UCSD plans to host a “Black, Latinx, and Native American Family Orientation,” from Sept. 9-11, according to the “signature events” flier for the school’s Triton Weeks of Welcome. The school also offers a “Black Surf Week” from Sept. 12-17.

Both programs appear to be designed for black students, though neither indicates that they are exclusively for black students. The “Black Surf Week” is “open to all UC San Diego undergraduate and graduate students,” according to the group’s website. However, students are encouraged to be interested in “exploring and discussing Black and African Diasporic relationships to land and water, and in building community.”

The website claims that “Black Surf Week” is attended by “predominantly Black diasporic folks of African-American, Kenyan, Ethiopian, Caribbean, Latin American, and mixed-race heritage.” It notes that “Native American, Pacific Islander, Latinx, Asian and white folks participated” in years past.

The group appears to be focused on “interrupting structural racism” as much as it does surfing, according to the website. (RELATED: California county Sued For Allegedly ‘Racist’ Government Contracting Requirements)

“Through our research and practice Black Like Water seeks to promote healing, restoration, and sovereignty in ways that do the liberatory work of not only combating anti-blackness and interrupting structural racism, but in a manner that also celebrates the Black diaspora, acknowledges ancestral practices and knowledge, and imagine Black futures,” the website’s “About” page reads.

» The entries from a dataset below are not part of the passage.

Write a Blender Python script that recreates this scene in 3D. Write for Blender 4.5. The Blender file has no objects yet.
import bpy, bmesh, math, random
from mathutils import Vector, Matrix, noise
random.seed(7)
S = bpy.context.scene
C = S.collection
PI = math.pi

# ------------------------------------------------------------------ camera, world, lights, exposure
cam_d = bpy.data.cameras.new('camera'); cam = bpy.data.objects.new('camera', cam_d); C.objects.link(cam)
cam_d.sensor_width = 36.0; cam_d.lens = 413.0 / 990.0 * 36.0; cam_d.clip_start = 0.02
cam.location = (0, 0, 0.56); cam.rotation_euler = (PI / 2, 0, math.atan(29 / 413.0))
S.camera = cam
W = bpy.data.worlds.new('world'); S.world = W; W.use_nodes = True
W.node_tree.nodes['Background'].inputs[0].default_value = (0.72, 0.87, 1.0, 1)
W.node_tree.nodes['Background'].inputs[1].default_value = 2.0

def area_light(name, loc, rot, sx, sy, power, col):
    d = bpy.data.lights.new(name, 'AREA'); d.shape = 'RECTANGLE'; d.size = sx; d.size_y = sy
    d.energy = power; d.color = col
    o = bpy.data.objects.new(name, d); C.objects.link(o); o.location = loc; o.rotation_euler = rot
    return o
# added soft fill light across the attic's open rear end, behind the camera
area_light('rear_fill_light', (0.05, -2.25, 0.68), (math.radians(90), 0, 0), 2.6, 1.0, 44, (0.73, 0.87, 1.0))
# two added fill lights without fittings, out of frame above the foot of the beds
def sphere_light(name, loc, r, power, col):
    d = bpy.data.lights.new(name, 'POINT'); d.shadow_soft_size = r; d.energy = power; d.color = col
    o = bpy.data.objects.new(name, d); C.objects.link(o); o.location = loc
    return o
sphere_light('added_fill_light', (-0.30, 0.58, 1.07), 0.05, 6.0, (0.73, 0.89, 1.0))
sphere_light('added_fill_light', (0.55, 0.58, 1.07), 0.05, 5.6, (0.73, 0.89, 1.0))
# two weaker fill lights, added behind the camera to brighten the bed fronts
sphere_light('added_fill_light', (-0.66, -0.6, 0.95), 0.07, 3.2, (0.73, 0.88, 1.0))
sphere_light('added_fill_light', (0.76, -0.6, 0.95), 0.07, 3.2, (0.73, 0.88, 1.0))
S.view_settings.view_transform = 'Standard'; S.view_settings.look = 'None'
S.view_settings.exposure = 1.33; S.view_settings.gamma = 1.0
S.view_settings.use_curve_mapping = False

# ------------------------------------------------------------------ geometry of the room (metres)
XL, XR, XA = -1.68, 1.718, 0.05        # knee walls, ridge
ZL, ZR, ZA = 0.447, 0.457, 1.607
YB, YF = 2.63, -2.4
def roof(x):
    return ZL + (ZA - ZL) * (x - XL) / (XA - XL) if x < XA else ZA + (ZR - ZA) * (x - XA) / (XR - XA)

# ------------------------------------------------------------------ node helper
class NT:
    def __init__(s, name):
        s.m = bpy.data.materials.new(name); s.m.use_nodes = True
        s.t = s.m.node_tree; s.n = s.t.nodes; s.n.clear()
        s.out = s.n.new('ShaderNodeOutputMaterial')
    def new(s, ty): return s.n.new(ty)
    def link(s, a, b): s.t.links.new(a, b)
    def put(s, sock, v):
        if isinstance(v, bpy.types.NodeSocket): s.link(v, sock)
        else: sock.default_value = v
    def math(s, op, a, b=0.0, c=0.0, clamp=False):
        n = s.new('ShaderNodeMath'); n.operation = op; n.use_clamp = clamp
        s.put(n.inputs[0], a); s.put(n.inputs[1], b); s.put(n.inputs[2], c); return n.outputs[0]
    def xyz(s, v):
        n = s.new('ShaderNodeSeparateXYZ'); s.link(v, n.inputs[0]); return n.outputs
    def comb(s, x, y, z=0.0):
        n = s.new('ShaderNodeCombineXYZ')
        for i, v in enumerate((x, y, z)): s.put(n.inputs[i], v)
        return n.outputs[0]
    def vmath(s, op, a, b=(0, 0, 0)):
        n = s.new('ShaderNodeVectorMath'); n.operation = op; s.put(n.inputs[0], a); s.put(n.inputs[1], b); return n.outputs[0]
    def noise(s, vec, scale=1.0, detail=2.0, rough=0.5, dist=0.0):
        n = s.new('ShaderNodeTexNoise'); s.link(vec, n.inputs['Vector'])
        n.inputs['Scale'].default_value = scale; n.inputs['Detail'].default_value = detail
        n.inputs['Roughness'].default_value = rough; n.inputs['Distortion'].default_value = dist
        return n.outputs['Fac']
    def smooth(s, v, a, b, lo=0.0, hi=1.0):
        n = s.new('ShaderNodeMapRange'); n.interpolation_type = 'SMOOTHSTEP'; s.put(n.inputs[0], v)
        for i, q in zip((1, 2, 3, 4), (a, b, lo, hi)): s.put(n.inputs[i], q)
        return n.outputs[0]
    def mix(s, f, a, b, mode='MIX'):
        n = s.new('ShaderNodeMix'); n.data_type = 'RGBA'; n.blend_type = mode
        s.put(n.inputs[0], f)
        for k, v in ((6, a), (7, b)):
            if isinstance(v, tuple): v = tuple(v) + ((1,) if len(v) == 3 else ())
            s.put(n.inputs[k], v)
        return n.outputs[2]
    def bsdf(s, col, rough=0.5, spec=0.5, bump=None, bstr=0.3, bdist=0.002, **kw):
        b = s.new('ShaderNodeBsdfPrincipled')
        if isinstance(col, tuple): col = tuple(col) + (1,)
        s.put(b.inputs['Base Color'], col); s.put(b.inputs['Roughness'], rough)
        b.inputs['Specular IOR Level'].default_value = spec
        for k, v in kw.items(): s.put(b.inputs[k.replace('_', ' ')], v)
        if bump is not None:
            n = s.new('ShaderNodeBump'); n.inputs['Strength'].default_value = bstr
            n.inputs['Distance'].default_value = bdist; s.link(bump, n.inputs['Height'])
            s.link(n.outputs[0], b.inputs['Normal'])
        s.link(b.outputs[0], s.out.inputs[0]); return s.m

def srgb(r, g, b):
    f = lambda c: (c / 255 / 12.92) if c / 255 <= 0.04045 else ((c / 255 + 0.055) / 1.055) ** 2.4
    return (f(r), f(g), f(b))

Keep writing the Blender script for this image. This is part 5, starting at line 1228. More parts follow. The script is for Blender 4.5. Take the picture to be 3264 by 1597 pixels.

Such programs skirt the line of possibly violating the Civil Rights Act of 1964, which prohibits discrimination based on race, color, religion, sex and national origin. City Journal reporter Christopher Rufo argued that the programming does indeed violate the Civil Rights Act.

“All of this kind of programming is a violation of the Civil Rights Act, but left-wing bureaucrats do not enforce race and sex discrimination as long as it is performed against supposedly ‘dominant’ groups, such as whites, Asians, and heterosexual men,” Rufo said on Twitter.

The University of California-San Diego did not respond to the Daily Caller’s request for comment.